Credit Lyonnais is already controlled by the government; only a minority stake is traded on the stock exchange, in the form of investment certificates. It is almost certainly true that if a similar disaster struck here, the UK Government would also orchestrate a bail-out of any of our top half dozen private sector clearing banks.

The difference from the Barings case, where the Government stood back and allowed the bank to go into administration, is that the big clearers have huge numbers of depositors and are at the core of the payments system.

If the money they hold on deposit is frozen or lost, it would be highly damaging for a very large number of people, including the other banks they deal with, some of which might be brought down as a consequence. That was not true of Barings.

But while it may be common ground between the UK and French governments that both would prop up a major deposit taker, where detail is concerned, Credit Lyonnais is rapidly becoming a textbook case of how not to organise a rescue.
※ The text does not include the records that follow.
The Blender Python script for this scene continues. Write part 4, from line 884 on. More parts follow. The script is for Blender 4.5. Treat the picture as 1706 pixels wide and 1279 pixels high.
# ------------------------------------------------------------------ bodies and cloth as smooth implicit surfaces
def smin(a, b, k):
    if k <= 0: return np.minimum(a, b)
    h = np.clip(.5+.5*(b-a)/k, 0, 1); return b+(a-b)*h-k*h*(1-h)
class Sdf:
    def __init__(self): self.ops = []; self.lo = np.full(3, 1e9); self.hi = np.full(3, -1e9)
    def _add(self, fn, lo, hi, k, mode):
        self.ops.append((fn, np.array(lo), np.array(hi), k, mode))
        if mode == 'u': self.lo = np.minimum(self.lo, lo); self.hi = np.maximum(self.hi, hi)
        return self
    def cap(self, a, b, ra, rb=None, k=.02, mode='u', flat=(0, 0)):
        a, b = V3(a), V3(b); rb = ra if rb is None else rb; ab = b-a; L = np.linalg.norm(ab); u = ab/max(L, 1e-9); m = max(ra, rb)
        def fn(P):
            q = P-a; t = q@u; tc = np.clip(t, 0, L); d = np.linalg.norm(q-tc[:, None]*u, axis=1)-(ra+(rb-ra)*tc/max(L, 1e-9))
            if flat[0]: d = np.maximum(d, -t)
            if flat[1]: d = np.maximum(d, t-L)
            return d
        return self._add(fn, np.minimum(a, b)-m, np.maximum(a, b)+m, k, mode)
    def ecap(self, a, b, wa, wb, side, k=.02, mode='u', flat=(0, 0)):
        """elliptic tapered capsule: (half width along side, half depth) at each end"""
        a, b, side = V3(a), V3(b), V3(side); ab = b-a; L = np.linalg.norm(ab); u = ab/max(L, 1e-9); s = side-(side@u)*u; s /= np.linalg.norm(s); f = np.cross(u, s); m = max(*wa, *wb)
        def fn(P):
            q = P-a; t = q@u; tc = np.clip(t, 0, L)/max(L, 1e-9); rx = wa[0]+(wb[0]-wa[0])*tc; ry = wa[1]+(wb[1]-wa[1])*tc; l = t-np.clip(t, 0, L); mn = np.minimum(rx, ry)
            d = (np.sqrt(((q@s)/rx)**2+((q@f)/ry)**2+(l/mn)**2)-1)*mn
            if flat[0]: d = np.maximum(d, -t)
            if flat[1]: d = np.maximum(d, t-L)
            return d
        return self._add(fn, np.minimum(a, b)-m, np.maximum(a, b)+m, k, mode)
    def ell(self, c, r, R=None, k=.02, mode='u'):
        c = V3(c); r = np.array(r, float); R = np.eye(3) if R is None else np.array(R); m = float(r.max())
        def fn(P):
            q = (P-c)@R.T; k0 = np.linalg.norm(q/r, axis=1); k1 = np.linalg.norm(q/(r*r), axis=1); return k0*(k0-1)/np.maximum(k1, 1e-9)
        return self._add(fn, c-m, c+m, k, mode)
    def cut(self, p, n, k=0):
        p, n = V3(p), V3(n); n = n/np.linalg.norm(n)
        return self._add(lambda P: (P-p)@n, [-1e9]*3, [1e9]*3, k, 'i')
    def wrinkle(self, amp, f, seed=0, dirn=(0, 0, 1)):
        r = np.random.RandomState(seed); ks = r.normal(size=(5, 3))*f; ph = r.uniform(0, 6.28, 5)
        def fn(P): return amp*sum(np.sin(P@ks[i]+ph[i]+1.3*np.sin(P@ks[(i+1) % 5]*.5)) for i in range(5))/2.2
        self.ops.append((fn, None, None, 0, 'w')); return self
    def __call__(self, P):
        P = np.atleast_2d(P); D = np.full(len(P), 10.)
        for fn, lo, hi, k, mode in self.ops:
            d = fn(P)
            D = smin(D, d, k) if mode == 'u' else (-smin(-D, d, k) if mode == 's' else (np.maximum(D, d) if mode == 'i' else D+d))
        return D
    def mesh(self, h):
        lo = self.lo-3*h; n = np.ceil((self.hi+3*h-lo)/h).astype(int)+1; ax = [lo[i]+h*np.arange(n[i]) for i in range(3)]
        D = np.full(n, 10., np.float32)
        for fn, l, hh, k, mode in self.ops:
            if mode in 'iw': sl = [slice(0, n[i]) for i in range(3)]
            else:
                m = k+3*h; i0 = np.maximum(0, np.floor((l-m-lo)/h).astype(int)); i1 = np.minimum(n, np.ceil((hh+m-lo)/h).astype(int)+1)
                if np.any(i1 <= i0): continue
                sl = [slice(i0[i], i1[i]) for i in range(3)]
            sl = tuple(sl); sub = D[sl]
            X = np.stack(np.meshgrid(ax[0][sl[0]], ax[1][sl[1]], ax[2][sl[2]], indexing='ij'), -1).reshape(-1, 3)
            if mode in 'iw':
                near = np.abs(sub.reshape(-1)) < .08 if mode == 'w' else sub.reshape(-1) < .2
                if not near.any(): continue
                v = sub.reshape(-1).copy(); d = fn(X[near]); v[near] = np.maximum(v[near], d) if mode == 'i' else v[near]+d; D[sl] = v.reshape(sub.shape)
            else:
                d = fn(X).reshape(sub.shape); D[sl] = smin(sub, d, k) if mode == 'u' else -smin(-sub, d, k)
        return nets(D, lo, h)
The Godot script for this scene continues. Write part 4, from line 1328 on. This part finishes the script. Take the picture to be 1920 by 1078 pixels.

Despite all that has happened Credit Lyonnais has been left largely intact, deciding its own timetables for asset disposals, and in the latest scheme transferring tens of billions of francs worth of lossmaking loans into a new company underwritten by the state.

It is a situation the airline industry is only too familiar; the pricing and marketing of the efficient is undermined by state subsidised firms protected from the marketplace The European Commission may now open an investigation into state aid for Credit Lyonnais, after complaints from French rivals.

Excessive competition and ready availability of capital have too often been the real reasons behind bad lending. Bank rescues should be about short-term protection for customers, not the organisations themselves, which as likely as not deserve to be broken up, run down or sold.